Clause subordination Conclusions
It is hoped that we have shown that it is possible to find an answer to what Bickerton (2005) calls the ‘‘last question’’ on language evolution. Discussion was confined to very few structures of clause combining; however these structures illustrate the two main mechanisms by which patterns of clause subordination may arise: Either via the reinterpretation of thing-like concepts as propositional concepts, leading from nominal to clausal participants (i.e. expansion; “Clause subordination Expansion”) or, alternatively, two juxtaposed sentences [S1 + S2] that grow together into one sentence [S1 [S2]], where one sentence assumes the function and subsequently also the morphosyntactic structure of a subordinate clause (integration).
Thus, wherever there is appropriate data it turns out that clause subordination can be traced back to non-subordinated sentences. This does not mean that in the languages concerned there was no earlier subordination. In accordance with the bridge hypothesis that we adopted, however, we hypothesize that at some stage in the development of human languages there was a situation where the processes sketched happened for the first time, that is, where there were no complex sentences but where the means that were available in simple sentences were rearranged in novel ways to create complex sentences.
The findings made are at variance with claims that have been made that there was no intermediate stage in the rise of clause combining. For example, Berwick (1998: 338–9) rejects the idea that language could ever have been dramatically different from what it is now, since ‘‘there is no possibility of an ‘intermediate’ syntax between a non-combinatorial one and a full natural language’’ (see also Newmeyer 2002: 363 for discussion). According to the findings on grammaticalization, combinatorial syntax does not belong to the earliest layers of language evolution; formal means of clause subordination arise only at a more advanced stage of evolution, namely at layer IV.
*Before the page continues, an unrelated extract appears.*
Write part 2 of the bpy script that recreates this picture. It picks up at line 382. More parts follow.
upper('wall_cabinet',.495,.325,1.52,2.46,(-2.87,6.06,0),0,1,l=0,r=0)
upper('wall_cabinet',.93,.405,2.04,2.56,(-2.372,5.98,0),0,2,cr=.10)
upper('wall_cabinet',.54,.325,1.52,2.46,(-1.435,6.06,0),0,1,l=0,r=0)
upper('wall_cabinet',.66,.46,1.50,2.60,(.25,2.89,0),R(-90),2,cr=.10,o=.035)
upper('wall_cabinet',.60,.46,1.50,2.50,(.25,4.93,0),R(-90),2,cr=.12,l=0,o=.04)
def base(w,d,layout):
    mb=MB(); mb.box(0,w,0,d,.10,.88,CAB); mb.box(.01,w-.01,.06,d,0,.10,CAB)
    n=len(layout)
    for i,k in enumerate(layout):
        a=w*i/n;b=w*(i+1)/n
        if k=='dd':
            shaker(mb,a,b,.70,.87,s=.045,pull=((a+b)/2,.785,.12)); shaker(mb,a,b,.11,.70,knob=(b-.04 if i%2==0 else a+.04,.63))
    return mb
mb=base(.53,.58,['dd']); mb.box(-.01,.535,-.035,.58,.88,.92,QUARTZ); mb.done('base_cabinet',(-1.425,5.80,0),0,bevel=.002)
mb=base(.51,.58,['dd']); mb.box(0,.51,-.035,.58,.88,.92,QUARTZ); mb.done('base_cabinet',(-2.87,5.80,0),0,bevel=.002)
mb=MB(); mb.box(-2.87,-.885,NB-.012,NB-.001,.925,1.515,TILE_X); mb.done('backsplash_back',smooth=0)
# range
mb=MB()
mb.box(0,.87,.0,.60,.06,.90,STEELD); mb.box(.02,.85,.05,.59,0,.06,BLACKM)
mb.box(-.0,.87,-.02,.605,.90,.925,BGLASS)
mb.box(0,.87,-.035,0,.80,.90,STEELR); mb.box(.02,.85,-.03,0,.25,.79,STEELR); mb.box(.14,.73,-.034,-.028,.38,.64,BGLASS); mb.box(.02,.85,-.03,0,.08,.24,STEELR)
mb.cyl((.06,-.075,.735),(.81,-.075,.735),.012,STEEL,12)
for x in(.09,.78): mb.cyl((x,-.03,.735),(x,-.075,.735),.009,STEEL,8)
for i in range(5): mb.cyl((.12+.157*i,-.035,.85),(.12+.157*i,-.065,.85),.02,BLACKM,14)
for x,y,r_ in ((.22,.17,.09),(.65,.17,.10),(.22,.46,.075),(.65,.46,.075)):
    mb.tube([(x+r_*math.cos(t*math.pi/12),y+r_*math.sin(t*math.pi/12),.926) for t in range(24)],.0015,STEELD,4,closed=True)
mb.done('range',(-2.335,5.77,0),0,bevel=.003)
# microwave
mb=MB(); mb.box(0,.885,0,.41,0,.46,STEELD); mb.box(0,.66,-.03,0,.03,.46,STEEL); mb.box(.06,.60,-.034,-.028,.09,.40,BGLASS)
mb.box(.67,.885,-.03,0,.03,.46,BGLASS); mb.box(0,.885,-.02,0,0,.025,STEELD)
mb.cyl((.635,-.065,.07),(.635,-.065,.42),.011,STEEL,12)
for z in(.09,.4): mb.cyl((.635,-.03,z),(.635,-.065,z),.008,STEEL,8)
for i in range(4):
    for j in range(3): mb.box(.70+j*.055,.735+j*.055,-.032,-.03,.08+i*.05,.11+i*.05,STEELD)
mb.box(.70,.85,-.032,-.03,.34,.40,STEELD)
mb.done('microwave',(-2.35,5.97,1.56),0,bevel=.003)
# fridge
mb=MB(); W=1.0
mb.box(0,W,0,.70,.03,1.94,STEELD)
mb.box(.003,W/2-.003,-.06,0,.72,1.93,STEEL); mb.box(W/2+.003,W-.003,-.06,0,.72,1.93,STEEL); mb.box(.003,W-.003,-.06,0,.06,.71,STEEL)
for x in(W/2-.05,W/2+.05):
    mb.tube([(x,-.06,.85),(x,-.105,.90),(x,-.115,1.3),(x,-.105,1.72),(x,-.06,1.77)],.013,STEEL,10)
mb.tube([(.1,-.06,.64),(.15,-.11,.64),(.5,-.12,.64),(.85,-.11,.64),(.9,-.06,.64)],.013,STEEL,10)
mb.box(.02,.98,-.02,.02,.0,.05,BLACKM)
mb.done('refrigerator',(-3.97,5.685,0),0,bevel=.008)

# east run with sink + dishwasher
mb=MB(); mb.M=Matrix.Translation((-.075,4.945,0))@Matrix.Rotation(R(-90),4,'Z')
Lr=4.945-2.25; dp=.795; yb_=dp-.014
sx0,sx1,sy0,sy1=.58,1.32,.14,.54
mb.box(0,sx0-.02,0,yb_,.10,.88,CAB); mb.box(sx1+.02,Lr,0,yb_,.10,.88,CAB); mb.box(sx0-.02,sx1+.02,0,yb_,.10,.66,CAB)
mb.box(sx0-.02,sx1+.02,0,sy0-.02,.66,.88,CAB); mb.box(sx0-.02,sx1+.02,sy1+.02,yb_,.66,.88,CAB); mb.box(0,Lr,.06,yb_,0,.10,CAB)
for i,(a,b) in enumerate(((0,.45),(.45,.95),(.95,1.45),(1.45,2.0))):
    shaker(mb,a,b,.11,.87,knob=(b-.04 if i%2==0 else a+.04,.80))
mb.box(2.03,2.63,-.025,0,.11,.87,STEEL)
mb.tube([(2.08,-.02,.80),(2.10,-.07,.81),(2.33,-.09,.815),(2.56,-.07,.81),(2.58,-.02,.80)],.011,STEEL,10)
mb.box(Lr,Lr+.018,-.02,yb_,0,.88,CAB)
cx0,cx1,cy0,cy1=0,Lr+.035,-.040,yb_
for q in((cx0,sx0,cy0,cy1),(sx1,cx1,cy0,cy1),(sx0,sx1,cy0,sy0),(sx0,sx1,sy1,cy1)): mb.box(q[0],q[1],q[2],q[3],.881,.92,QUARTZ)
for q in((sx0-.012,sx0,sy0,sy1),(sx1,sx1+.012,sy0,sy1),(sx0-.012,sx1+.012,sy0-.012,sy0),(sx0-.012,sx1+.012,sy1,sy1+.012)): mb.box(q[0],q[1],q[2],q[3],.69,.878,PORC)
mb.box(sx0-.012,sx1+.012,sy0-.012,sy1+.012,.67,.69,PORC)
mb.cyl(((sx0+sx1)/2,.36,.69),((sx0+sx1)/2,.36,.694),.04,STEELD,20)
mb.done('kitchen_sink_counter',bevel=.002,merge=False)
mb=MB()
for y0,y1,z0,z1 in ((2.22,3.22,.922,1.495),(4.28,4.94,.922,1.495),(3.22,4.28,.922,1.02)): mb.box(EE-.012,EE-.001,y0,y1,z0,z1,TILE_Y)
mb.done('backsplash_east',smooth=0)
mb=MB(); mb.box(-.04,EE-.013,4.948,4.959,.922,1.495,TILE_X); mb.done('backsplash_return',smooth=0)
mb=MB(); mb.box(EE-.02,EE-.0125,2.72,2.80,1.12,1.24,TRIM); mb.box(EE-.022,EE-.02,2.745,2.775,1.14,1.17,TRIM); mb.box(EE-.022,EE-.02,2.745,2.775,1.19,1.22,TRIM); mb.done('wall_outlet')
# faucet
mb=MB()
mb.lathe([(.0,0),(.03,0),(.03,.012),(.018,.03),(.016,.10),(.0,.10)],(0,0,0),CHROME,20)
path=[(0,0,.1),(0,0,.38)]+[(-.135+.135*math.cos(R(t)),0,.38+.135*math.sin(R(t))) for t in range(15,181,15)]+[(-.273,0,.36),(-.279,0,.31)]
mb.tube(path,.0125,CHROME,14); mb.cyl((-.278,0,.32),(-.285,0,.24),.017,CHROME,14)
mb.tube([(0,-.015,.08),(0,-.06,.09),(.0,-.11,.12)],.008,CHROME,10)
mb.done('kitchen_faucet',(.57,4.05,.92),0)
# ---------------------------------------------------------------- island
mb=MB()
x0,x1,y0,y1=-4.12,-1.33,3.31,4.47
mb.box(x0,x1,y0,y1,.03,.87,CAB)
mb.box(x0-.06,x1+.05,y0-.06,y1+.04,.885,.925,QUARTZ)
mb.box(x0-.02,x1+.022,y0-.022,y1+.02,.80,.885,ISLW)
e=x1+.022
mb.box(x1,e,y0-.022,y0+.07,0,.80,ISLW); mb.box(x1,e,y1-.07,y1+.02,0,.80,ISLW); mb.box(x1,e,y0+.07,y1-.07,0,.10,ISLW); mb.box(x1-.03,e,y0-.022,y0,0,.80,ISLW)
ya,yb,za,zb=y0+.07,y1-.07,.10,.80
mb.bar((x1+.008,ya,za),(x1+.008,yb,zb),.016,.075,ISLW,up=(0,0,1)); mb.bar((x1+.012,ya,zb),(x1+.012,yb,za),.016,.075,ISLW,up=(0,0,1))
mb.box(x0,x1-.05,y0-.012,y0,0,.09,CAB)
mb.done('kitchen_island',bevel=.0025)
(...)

And these findings also cast doubts on scenarios proposing a two-stage process, such as those of Bickerton (1990, 1995) or Carstairs-McCarthy (1999). Both assume that there are linguistic correlates to the distinction between Homo erectus and Homo sapiens, in that the former had no genuine syntax and that it is only the latter that acquired ‘‘modern’’ syntax with its recursive structure and everything else that goes with it. As our findings suggest, there was not one intermediate stage but rather an entire series of stages in the evolution of combinatorial syntax. However, we are restricted here to the analysis of morphosyntactic processes.